In fact, the 1997 U.S. Open, which begins next week, marks a transitional point in the business plan implemented by the USTA in late 1995. Having been focused on stabilizing the organization's financial situation over the past two years, the USTA is turning its attention to growing the game at the grass-roots and national levels.

Tennis industry insiders say there's a pressing need to rekindle interest in the sport among young people.


Despite young champions like Pete Sampras and teen phenom Martina Hingis, the rap on tennis is that it lacks not only compelling personalities but mythic rivalries comparable to Jimmy Connors vs. John McEnroe or Chris Evert vs. Martina Navratilova.

The number of tennis telecasts dropped from 40 in 1992 to 31 last year, and average ratings for all youth have dipped from a 2.9 in '92 to a 2.2 in '96, according to BJK&E Media TV Sports Report.

"There's no doubt we want tennis to be more appealing to kids. That's where we as an industry need to do a better job," said Pierce O'Neil, USTA director of sales and marketing.

But Mr. O'Neil insists that despite the Tiger Woods-inspired hype surrounding golf, a game that shares tennis' upscale demographics, tennis remains in good shape.

He cited an ESPN/Chilton Sports Poll that said tennis, with 84 million fans, has 11 million more than golf, as well as 1996 Tennis Industry Association research showing participation was up 10% to 20 million.


The USTA revamped its business and marketing strategy in 1995. In renegotiating TV contracts and sponsorship agreements for the popular U.S. Open, it created packages that included grass-roots programs and rights to under-leveraged secondary events.

CBS, which has the U.S. Open through 2000, is committed to airing the U.S. Women's Hard Court and U.S. Men's Clay Court championships.

The network is boasting of five new advertisers: Ernst & Young, Ford Motor Co.'s Lincoln-Mercury, Principal Financial Group, Texaco and United Airlines.

USA Network, which will broadcast 11 nights and more than 80 hours of coverage, reports its gross ad sales are up 16% to 18% from last year. BMW of North America, Gateway 2000, Johnson & Johnson, and Visa USA are among its biggest buyers.

"There's no doubt that tennis has taken a drubbing recently, but like any sport, tennis is cyclical," said John Cronopulos, USA Network's VP-ad sales, corporate accounts and special events. "But [the U.S. Open] still has great value because of the upscale demos that it reaches."

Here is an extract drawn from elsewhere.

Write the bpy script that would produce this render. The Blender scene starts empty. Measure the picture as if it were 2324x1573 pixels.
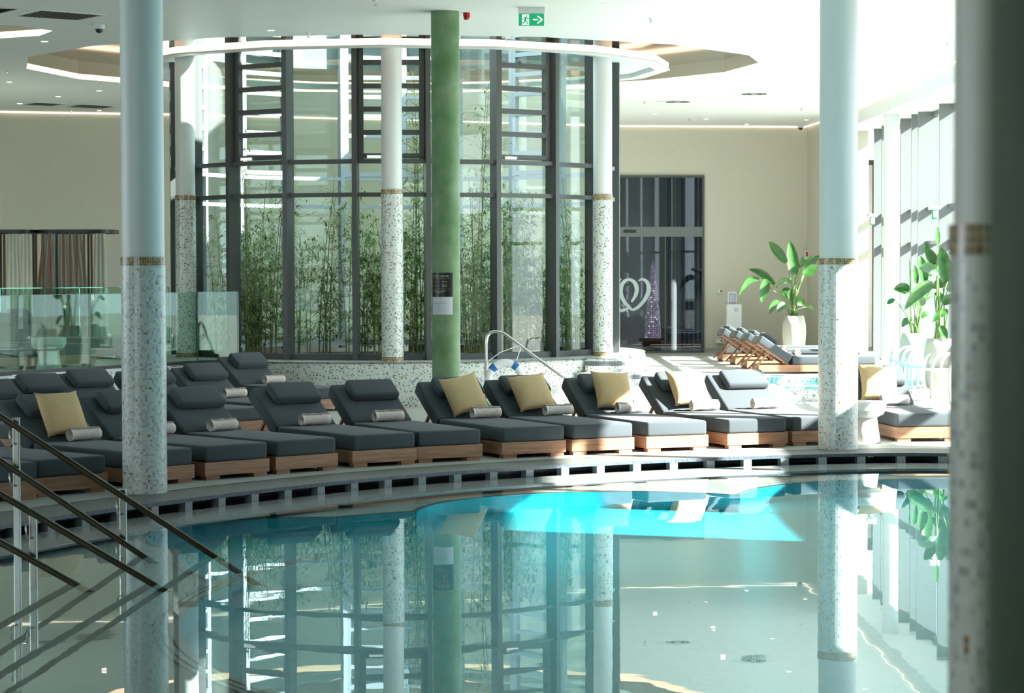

Nissan Motor Corp. USA's Infiniti division, one of USTA's five Corporate Champions, also sponsors USTA League Tennis, a grassroots program. IBM Corp. is building a Web site for the U.S. Open and will soon build a permanent Internet home for the USTA.

Mr. O'Neil said the Corporate Champions program could best handle eight marketers. Citizen Watch Co., Heineken USA and Prudential Securities round out the five on board now. The program will generate $26 million in revenue for the USTA this year, $30 million in 1998.

"The USTA's packages allow us to own a sport," said Steve Davis, Heineken's VP-marketing. "Tennis is upscale and has great demos that match our 21-to-35-year-old consumer. We wish we could be a bit younger, and so does tennis, so we fit well there, too."


The USTA is doing its part to develop future tennis players. On Aug. 23, the association will stage the second annual Arthur Ashe Kids' Day at the U.S. Open's new home, Arthur Ashe Stadium in Flushing, Queens.

CBS will air a 2-hour special based on the event Aug. 25, sponsored by American Express Co., Infiniti and Nike. USTA will support this week with a national tune-in campaign on radio and in The New York Times.

During U.S. Open broadcasts on CBS and USA Network, which holds cable rights through 2002, USTA will break two spots in its tennis-advocacy effort, a 60-second PSA and an updated version of last year's award-winning "Boy vs. Wall" spot. USTA is handled by Grybauskas Beatrice, New York.

The agency also created a TV campaign that promotes tennis, the U.S. Open, and the new stadium.

Arthur Ashe Stadium is proving to be a marketing hook for the USTA, which is staging a gala inaugural for the facility on Aug. 25. Pop diva Whitney Houston will perform and USA Network will air a live half-hour broadcast in prime time.